Giving Compass' Take:

• Nathalie Thomas, Leslie Hook, and Chris Tighe discuss the political and practical factors that led to Britain's transition away from coal. 

• What can other countries learn from this successful transition? Do the factors that impacted Britain's transition apply to the areas you work in?  

• Learn about the benefits of training coal workers for solar power


Earlier this year, Britain clocked up its first fortnight without coal power since 1882. And since 2008, the UK has cut the carbon content of its electricity generation at the fastest rate of 25 major economies, ahead of Denmark, the U.S. and China, according to Imperial College London and energy consultancy E4tech.

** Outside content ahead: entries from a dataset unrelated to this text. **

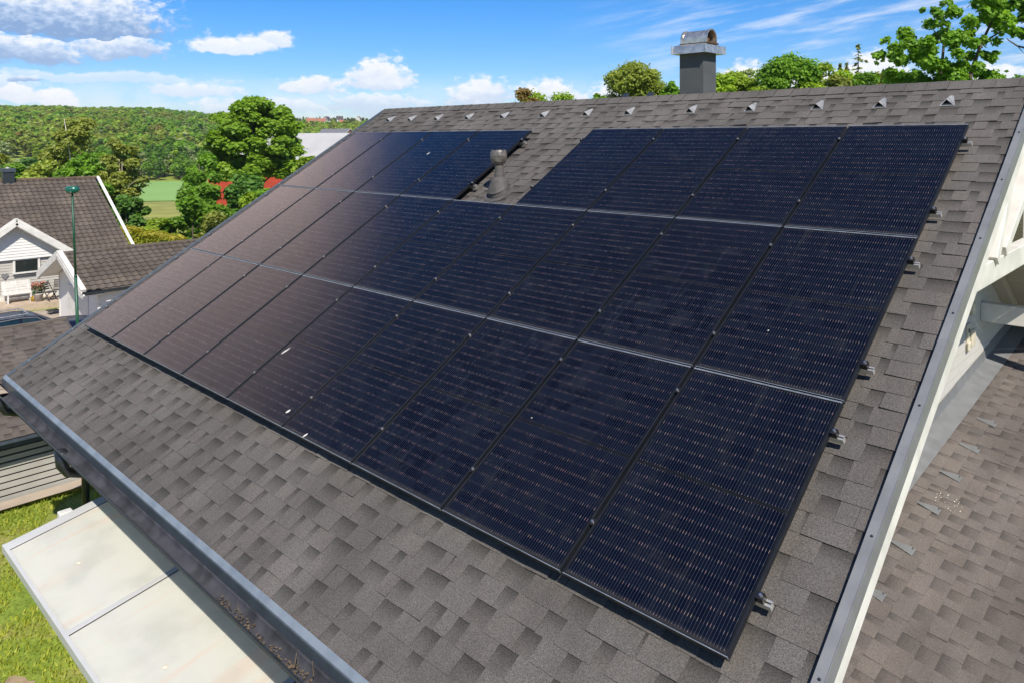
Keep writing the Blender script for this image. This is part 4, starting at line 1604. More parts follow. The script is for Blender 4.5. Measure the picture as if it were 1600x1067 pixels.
def build_neighbour():
    T = Vector((38.8, -6.5, 5.5))
    e = empty('neighbour_house', 'white neighbour house with dark tiled roof and white gabled porch', 'house', (-38.8, 6.5, -5.5))

    def B(m, name, mat, par=None, **kw):
        m.v = [tuple(Vector(v) + T) for v in m.v]
        return m.build(name, mat, par or e, **kw)
    # main roof, ridge along y
    rx, rz, ex, ez = -38.8, .20, -33.1, -3.38
    y0, y1 = -3.0, 12.25
    es = Vector((rx - ex, 0, rz - ez))
    ls = es.length
    es.normalize()
    nn = Vector((0, 1, 0)).cross(es) * -1
    if nn.z < 0:
        nn = -nn
    mb = MB()
    tile_slope(mb, (ex, y0, ez), (0, 1, 0), es, nn, y1 - y0, ls, seed=5)
    es2 = Vector((-es.x, 0, es.z))
    nn2 = Vector((-nn.x, 0, nn.z))
    tile_slope(mb, (2 * rx - ex, y0, ez), (0, 1, 0), es2, nn2, y1 - y0, ls, seed=6)
    roof = tint_build(mb, 'roof', M['tile'], e, T)
    mb = MB()
    for i in range(int((y1 - y0) / .36)):
        a = y0 + i * .36
        q = rnd.uniform(.9, 1.3)
        mb.tube([(rx, a, rz + .035), (rx, a + .38, rz + .045)], [.085, .10], 8, (q, q * .9, q * .75, 1))
    tint_build(mb, 'ridge_tile', M['tile'], roof, T)
    m = MB()
    for s in (1, -1):
        a = Vector((ex, y1 + .02, ez - .06))
        b = Vector((rx, y1 + .02, rz - .02))
        if s < 0:
            a.x = 2 * rx - a.x
        m.beam(a + Vector((0, 0, .0)), b, .05, .24)
        m.beam(a + Vector((0, -.06, .12)), b + Vector((0, -.06, .12)), .16, .03)
    B(m, 'barge_board', M['white_paint'])
    m = MB()
    m.box((ex - .02, y0, ez - .14), (ex + .10, y1 - .02, ez - .02))
    B(m, 'gutter', M['gutter_out'])
    m = MB()
    m.box((-43.9, -2.7, -5.7), (-33.7, 11.9, -3.5))
    m.prism([(-43.9, 11.9, -3.5), (-33.7, 11.9, -3.5), (rx, 11.9, -.2)], (0, -14.6, 0))
    B(m, 'wall', M['white_wall'])
    # chimney on the ridge
    cx_, cy_, cz_ = -38.8, 7.55, .9
    m = MB()
    m.box((cx_ - .28, cy_ - .28, -.6), (cx_ + .28, cy_ + .28, .72))
    ch = B(m, 'chimney', M['black_steel'])
    m = MB()
    m.box((cx_ - .33, cy_ - .33, .72), (cx_ + .33, cy_ + .33, .92))
    B(m, 'chimney_cap', M['flashing_dark'], ch)
    m = MB()
    m.lathe([(.09, .92), (.08, 1.0), (0, 1.0)], (cx_, cy_, 0), 10)
    B(m, 'flue', M['pot'], ch)

    # porch gable facing +x
    gx, gy, pz = -31.9, 6.4, -1.49
    hw, tzp = 2.55, -3.34
    run = 5.0
    sl = Vector((0, -hw, tzp - pz))
    for s, sd in ((1, 3), (-1, 4)):
        es_ = Vector((0, s * hw, pz - tzp)).normalized()
        ls_ = math.hypot(hw, pz - tzp)
        n_ = Vector((0, -s * (pz - tzp), hw)).normalized()
        mb = MB()
        tile_slope(mb, (gx - run, gy - s * hw, tzp), (1, 0, 0), es_, n_, run, ls_, seed=sd)
        tint_build(mb, 'roof', M['tile'], e, T)
        m = MB()
        a = Vector((gx + .03, gy - s * (hw + .05), tzp - .12))
        b = Vector((gx + .03, gy, pz - .06))
        m.beam(a, b, .06, .24)
        m.beam(a + Vector((-.09, 0, .17)), b + Vector((-.09, 0, .17)), .20, .12)
        m.beam(a + Vector((-.02, 0, -.10)), b + Vector((-.02, 0, -.10)), .05, .14)
        B(m, 'barge_board', M['white_paint'])
        m = MB()
        m.beam(a + Vector((-.35, 0, -.06)), b + Vector((-.35, 0, -.06)), .62, .03)
        B(m, 'soffit', M['soffit'])
    # gable wall, clapboard
    wx = -32.35
    m = MB()
    zz = -3.42
    while zz < pz - .25:
        half = (pz - .2 - zz) / (pz - tzp) * hw
        half2 = (pz - .2 - zz - .14) / (pz - tzp) * hw
        half2 = max(half2, .01)
        m.add([(wx + .022, gy - half, zz), (wx + .022, gy + half, zz), (wx, gy + half2, zz + .14), (wx, gy - half2, zz + .14), (wx, gy - half, zz), (wx, gy + half, zz)],
              [(0, 1, 2, 3), (4, 5, 1, 0)])
        zz += .14
    B(m, 'gable_cladding', M['white_wall'])
    m = MB()
    zz = -5.5
    while zz < -3.45:
        m.add([(wx - .10, gy - 2.6, zz), (wx - .10, gy + 3.2, zz), (wx - .122, gy + 3.2, zz + .14), (wx - .122, gy - 2.6, zz + .14), (wx - .122, gy - 2.6, zz), (wx - .122, gy + 3.2, zz)],
              [(0, 1, 2, 3), (4, 5, 1, 0)])
        zz += .14
    B(m, 'porch_wall', M['grey_wall'])
    m = MB()
    m.box((wx - .098, 5.2, -5.5), (wx - .06, 9.0, -5.22))
    B(m, 'skirting', M['white_paint'])
    # window
    m = MB()
    wy0, wy1, wz0, wz1 = 6.42, 7.40, -4.08, -3.49
    for (a, b, c, d) in ((wy0 - .1, wy1 + .1, wz1, wz1 + .09), (wy0 - .12, wy1 + .12, wz0 - .08, wz0), (wy0 - .1, wy0, wz0, wz1), (wy1, wy1 + .1, wz0, wz1)):
        m.box((wx - .098, a, c), (wx - .04, b, d))
    w = B(m, 'window', M['white_paint'])
    m = MB()
    m.box((wx - .097, wy0, wz0), (wx - .075, wy1, wz1))
    B(m, 'pane', M['glass_dark'], w)
    m = MB()
    m.box((wx - .04, wy0 - .1, wz0 - .12), (wx + .03, wy1 + .1, wz0 - .085))
    B(m, 'sill', M['black_steel'], w)

    # heart on the wall
    h = []
    for k in range(28):
        t = 2 * math.pi * k / 28
        h.append((0, .0095 * 16 * math.sin(t) ** 3, .0115 * (13 * math.cos(t) - 5 * math.cos(2 * t) - 2 * math.cos(3 * t) - math.cos(4 * t))))
    m = MB()
    m.prism(h, (.04, 0, 0))
    hrt = m.build('heart_ornament', M['stone'], None)
    hrt.location = (wx - .095, 5.98, -4.20)
    tag(hrt, 'grey heart ornament hanging on the porch wall above the bench', 'ornament')

    # deck
    d = empty('porch_deck', 'pale wooden deck along the porch wall of the neighbour house', 'deck', (-31.5, 6, -5.5))
    m = MB()
    for i in range(12):
        a = -32.40 + i * .145
        m.box((a + 31.5, -5.0, .0), (a + .138 + 31.5, 2.15, .06))
    m.build('deck_boards', M['deck'], d)
    m = MB()
    m.box((-30.655 + 31.5, -5.0, -.25), (-30.63 + 31.5, 2.15, .055))
    m.build('deck_fascia', M['deck'], d)

    # bench
    b = empty('bench', 'white wooden bench with sloping back against the porch wall', 'bench', (-31.75, 6.38, -5.44))
    m = MB()
    for i in range(5):
        m.beam((-.30 - .035 * i, -.62, .50 + .11 * i), (-.30 - .035 * i, .62, .50 + .11 * i), .03, .10, (0, 0, 1))
    for yy in (-.5, 0, .5):
        m.beam((-.26, yy, .3), (-.46, yy, 1.0), .06, .04, (0, 1, 0))
    m.build('backrest', M['white_paint'], b)
    m = MB()
    for i in range(4):
        m.box((-.24 + .13 * i, -.66, .42), (-.12 + .13 * i, .66, .46))
    m.build('seat', M['white_paint'], b)
    for yy in (-.48, .48):
        for x in (-.26, .20):
            m = MB()
            m.box((x, yy - .035, 0), (x + .07, yy + .035, .42))
            m.build('leg', M['white_paint'], b)
        m = MB()
        m.box((-.20, yy - .03, .06), (.20, yy + .03, .13))
        m.build('stretcher', M['white_paint'], b)
    m = MB()
    m.box((-.02, -.45, .16), (.04, .45, .22))
    m.build('stretcher', M['white_paint'], b)

    # folding chairs
    for i, (x, y, rz_, lab) in enumerate(((-31.0, 7.55, .5, 'dark grey folding chair on the deck beside the flower pot'), (-31.35, 8.05, -.4, 'dark folding chair on the deck next to the garage corner'))):
        c = empty('folding_chair', lab, 'chair', (x, y, -5.44), rz_, 'folding chairs on the deck')
        m = MB()
        for k in range(5):
            m.box((-.22 + k * .09, -.22, .42), (-.15 + k * .09, .22, .445))
        m.build('seat', M['dark_wood'], c)
        m = MB()
        for k in range(4):
            m.beam((-.26 - .03 * k, -.22, .56 + .10 * k), (-.26 - .03 * k, .22, .56 + .10 * k), .02, .07)
        m.build('backrest', M['dark_wood'], c)
        for yy in (-.23, .23):
            m = MB()
            m.beam((.24, yy, 0), (-.36, yy, .92), .03, .035)
            m.build('leg', M['dark_wood'], c)
            m = MB()
            m.beam((-.24, yy * .9, 0), (.22, yy * .9, .44), .03, .035)
            m.build('leg', M['dark_wood'], c)
    # flower pot
    p = empty('flower_pot', 'pale pot of orange pink flowers on the deck by the bench', 'flower pot', (-31.25, 7.12, -5.44))
    m = MB()
    m.lathe([(0, 0), (.16, 0), (.22, .34), (.24, .36), (.24, .40), (.19, .40), (.18, .34), (0, .33)], (0, 0, 0), 16)
    m.build('pot', M['pot'], p, smooth=True)
    for nm, mt, n_, z0, z1, r1 in (('flowers', 'flower', 110, .60, .95, .28), ('leaves', 'flower_leaf', 150, .38, .80, .30)):
        m = MB()
        for i in range(n_):
            a, rr_, z = rnd.uniform(0, 6.28), r1 * math.sqrt(rnd.random()), rnd.uniform(z0, z1)
            c = Vector((math.cos(a) * rr_, math.sin(a) * rr_, z))
            d1 = Vector((rnd.uniform(-1, 1), rnd.uniform(-1, 1), rnd.uniform(-1, 1))).normalized() * .05
            d2 = d1.orthogonal().normalized() * .05
            m.quad(c - d1, c - d2, c + d1, c + d2)
        m.build(nm, M[mt], p)
    m = MB()
    m.lathe([(0, 0), (.13, 0), (.16, .22), (.165, .23), (.15, .23), (.13, .04), (0, .03)], (0, 0, 0), 14)
    o = m.build('bucket', M['yellow_plastic'], None, smooth=True)
    o.location = (-31.45, 6.98, -5.44)
    tag(o, 'small yellow bucket on the deck between bench and flower pot', 'bucket')
    m = MB()
    m.box((-.30, -.24, 0), (.30, .24, .015))
    o = m.build('door_mat', M['mat_black'], None)
    o.location = (-28.6, 7.05, float(tz(-28.6, 7.05)) + .09)
    tag(o, 'small dark mat lying on the gravel near the garage', 'mat')

    # garage
    g = empty('garage', 'white gabled garage with brown tiled roof behind the street lamp', 'garage', (-24.85, 10, -5.5))
    TG = Vector((24.85, -10, 5.5))

    def G(m, name, mat, par=None, **kw):
        m.v = [tuple(Vector(v) + TG) for v in m.v]
        return m.build(name, mat, par or g, **kw)
    gy0, gy1 = 6.3, 16.5
    px_, pz_ = -24.85, -2.37
    hw, ezg = 3.05, -3.55
    sk = -.10                                 # the garage is turned slightly
    for s, sd in ((1, 13), (-1, 14)):
        es_ = Vector((-s * hw, 0, pz_ - ezg)).normalized()
        ls_ = math.hypot(hw, pz_ - ezg)
        n_ = Vector((s * (pz_ - ezg), 0, hw)).normalized()
        mb = MB()
        tile_slope(mb, (px_ + s * hw, gy0, ezg), Vector((0, 1, 0)), es_, n_, gy1 - gy0, ls_, seed=sd)
        tint_build(mb, 'roof', M['tile'], g, TG)
        m = MB()
        a = Vector((px_ + s * (hw + .06), gy0 - .02, ezg - .12))
        b_ = Vector((px_, gy0 - .02, pz_ - .05))
        m.beam(a, b_, .06, .22)
        m.beam(a + Vector((0, .08, .17)), b_ + Vector((0, .08, .17)), .20, .12)
        m.beam(a + Vector((0, .04, -.10)), b_ + Vector((0, .04, -.10)), .05, .12)
        G(m, 'barge_board', M['white_paint'])
        m = MB()
        m.beam(a + Vector((0, .45, -.05)), b_ + Vector((0, .45, -.05)), .80, .03)
        G(m, 'soffit', M['white_wall'])
        m = MB()
        m.box((px_ + s * (hw + .06) - .06, gy0 + .1, ezg - .12), (px_ + s * (hw + .06) + .06, gy1, ezg - .02))
        G(m, 'gutter', M['gutter_out'])
    m = MB()
    m.tube([(px_, gy0, pz_ + .03), (px_, gy1, pz_ + .03)], .085, 8, (1, 1, 1, 1))
    tint_build(m, 'ridge_tile', M['tile'], g, TG)
    wy = gy0 + .75
    m = MB()
    m.box((px_ - 2.6, wy, -6.2), (px_ + 2.6, gy1 - .4, ezg - .02))
    m.prism([(px_ - 2.6, wy, ezg - .02), (px_ + 2.6, wy, ezg - .02), (px_, wy, pz_ - .30)], (0, gy1 - .4 - wy, 0))
    G(m, 'wall', M['white_wall'])
    m = MB()
    m.box((px_ - 1.4, wy - .03, -6.1), (px_ + 1.4, wy - .003, -3.9))
    G(m, 'garage_door', M['white_paint'])
    m = MB()
    m.box((px_ + 2.56, wy - .03, -6.1), (px_ + 2.66, wy + .08, ezg - .05))
    m.box((px_ - 2.66, wy - .03, -6.1), (px_ - 2.56, wy + .08, ezg - .05))
    G(m, 'corner_board', M['white_paint'])
    m = MB()
    xx, yy = px_ + hw + .08, 9.1
    m.tube([(xx, yy, ezg - .1), (xx, yy, ezg - .25), (xx - .30, yy, ezg - .48), (px_ + 2.68, yy, ezg - .6), (px_ + 2.68, yy, -6)], .05, 8)
    G(m, 'downpipe', M['gutter_out'], smooth=True)


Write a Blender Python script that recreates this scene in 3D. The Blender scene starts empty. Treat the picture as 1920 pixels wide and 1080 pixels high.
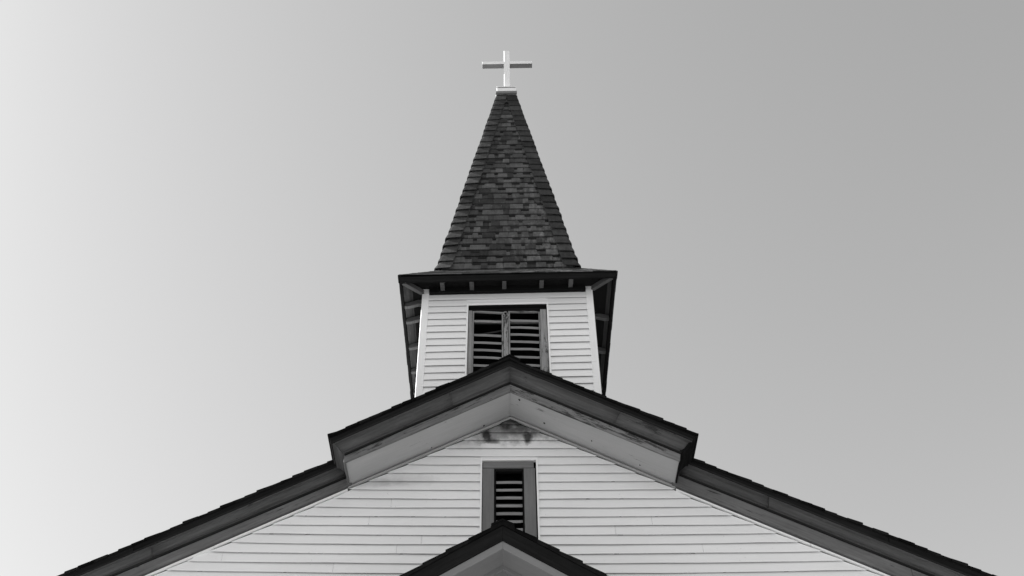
import bpy, bmesh, math, random
from mathutils import Vector, Matrix
random.seed(11)
R = math.radians
S = bpy.context.scene
COL = S.collection

# ------------------------------------------------------------------ camera
cd = bpy.data.cameras.new('camera')
cam = bpy.data.objects.new('camera', cd); COL.objects.link(cam)
cd.sensor_width = 36.0
cd.lens = 2017.95 / 1920 * 36.0
cd.clip_start = 0.1; cd.clip_end = 3000
cr = Vector((0.99995276, -0.00035098, -0.0097133))
cu = Vector((0.00654123, -0.71486753, 0.69922931))
cf = Vector((0.00718914, 0.69925982, 0.71483147))
m = Matrix((cr, cu, -cf)).transposed().to_4x4()
cr2 = cf.cross(cu); m = Matrix((cr2, cu, -cf)).transposed().to_4x4()
m.translation = Vector((-0.072, -10.4, 1.6))
cam.matrix_world = m
S.camera = cam
S.render.resolution_x = 1024; S.render.resolution_y = 576

# ------------------------------------------------------------------ sky and sun
SUN_EL, SUN_ROT = R(40), R(-80)      # rotation measured clockwise from +Y: the sun stands left, a touch behind the facade
w = bpy.data.worlds.new('World'); S.world = w; w.use_nodes = True
wn = w.node_tree; wn.nodes.clear()
sky = wn.nodes.new('ShaderNodeTexSky'); sky.sky_type = 'NISHITA'; sky.sun_disc = False
sky.sun_elevation = SUN_EL; sky.sun_rotation = SUN_ROT
sky.air_density = 2.0; sky.dust_density = 1.0; sky.ozone_density = 1.0; sky.altitude = 0
bw = wn.nodes.new('ShaderNodeRGBToBW')
bg = wn.nodes.new('ShaderNodeBackground'); bg.inputs['Strength'].default_value = 0.055
wo = wn.nodes.new('ShaderNodeOutputWorld')
wn.links.new(sky.outputs[0], bw.inputs[0]); pw = wn.nodes.new('ShaderNodeMath'); pw.operation = 'POWER'; pw.inputs[1].default_value = .909
wn.links.new(bw.outputs[0], pw.inputs[0]); wn.links.new(pw.outputs[0], bg.inputs[0]); wn.links.new(bg.outputs[0], wo.inputs[0])
sl = bpy.data.lights.new('sun', 'SUN'); sl.energy = 4.5; sl.angle = R(0.5); sl.color = (1, 1, 1)
so = bpy.data.objects.new('sun', sl); COL.objects.link(so)
sd = Vector((math.sin(SUN_ROT) * math.cos(SUN_EL), math.cos(SUN_ROT) * math.cos(SUN_EL), math.sin(SUN_EL)))
so.rotation_euler = sd.to_track_quat('Z', 'Y').to_euler(); so.location = sd * 60
S.view_settings.view_transform = 'Standard'; S.view_settings.look = 'None'
S.view_settings.gamma = 1; S.view_settings.exposure = 1.92
S.view_settings.use_curve_mapping = False

# ------------------------------------------------------------------ materials (the photograph is black and white: all greys)
def g(v): return (v, v, v, 1)
def nn(t, k, **kw):
    n = t.nodes.new(k)
    for a, b in kw.items(): setattr(n, a, b)
    return n
def base_mat(name, rough=.7):
    mt = bpy.data.materials.new(name); mt.use_nodes = True
    t = mt.node_tree; b = t.nodes['Principled BSDF']
    b.inputs['Roughness'].default_value = rough
    b.inputs['Specular IOR Level'].default_value = .3
    return mt, t, b
def math_(t, op, a, b=None, c=None, clamp=False):
    n = nn(t, 'ShaderNodeMath', operation=op); n.use_clamp = clamp
    for i, v in enumerate((a, b, c)):
        if v is None: continue
        if isinstance(v, (int, float)): n.inputs[i].default_value = v
        else: t.links.new(v, n.inputs[i])
    return n.outputs[0]
def noise(t, vec, scale, detail=4, rough=.55, sc3=None):
    n = nn(t, 'ShaderNodeTexNoise'); n.inputs['Scale'].default_value = scale
    n.inputs['Detail'].default_value = detail; n.inputs['Roughness'].default_value = rough
    if sc3:
        mp = nn(t, 'ShaderNodeMapping'); mp.inputs['Scale'].default_value = sc3
        t.links.new(vec, mp.inputs[0]); vec = mp.outputs[0]
    t.links.new(vec, n.inputs[0]); return n.outputs[0]
def ramp(t, f, stops):
    n = nn(t, 'ShaderNodeValToRGB'); e = n.color_ramp.elements
    e[0].position, e[0].color = stops[0][0], g(stops[0][1])
    e[1].position, e[1].color = stops[-1][0], g(stops[-1][1])
    for p, c in stops[1:-1]: q = e.new(p); q.color = g(c)
    t.links.new(f, n.inputs[0]); return n.outputs[0]
def bump(t, b, h, strength, dist):
    n = nn(t, 'ShaderNodeBump'); n.inputs['Strength'].default_value = strength; n.inputs['Distance'].default_value = dist
    t.links.new(h, n.inputs['Height']); t.links.new(n.outputs[0], b.inputs['Normal'])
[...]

Its transformation from coal powerhouse—as recently as 1960, coal mining employed more than 600,000 people—to almost coal power-free is hugely significant at a time when countries are grappling with how to meet the 2015 Paris climate deal to limit global warming to well below 2 degrees Celsius. To achieve this, global emissions of carbon dioxide should already be declining by 3 percent a year—but instead, they are still rising, reaching a record high in 2018.

The EU is pushing for a bloc-wide target to cut net CO2 emissions to zero by 2050—a target the UK committed to law this summer. Yet some member states are still heavily reliant on the fuel. Poland, for example, still draws 80 percent of its electricity from coal-fired plants. And in Germany, the biggest coal consumer and biggest power producer in the EU, coal accounted for just over a third of power generation last year.

Since Britain's first centralized natural gas plant was commissioned in 1991, the fuel, which is less polluting than coal, has become the biggest single contributor to power generation in the UK—accounting for almost 40 percent in 2018.

"The dash for gas in the 1990s is huge as far as the coal decline is concerned," says Richard Howard, research director at Oxford-based consultancy Aurora. By then, Britain had a domestic offshore oil and gas industry in the North Sea offering plentiful supplies. And coal had already been phased out from other key parts of the economy. Steam trains had been replaced by diesel. Homes, once heated by coal, were fitted with modern gas boilers.

In 1991, the EU lifted restrictions on the use of natural gas for power generation. The move proved a catalyst and came just 12 months after Britain's electricity system had been privatized, leading the newly private enterprises to build gas-fired power stations that had lower capital costs rather than coal.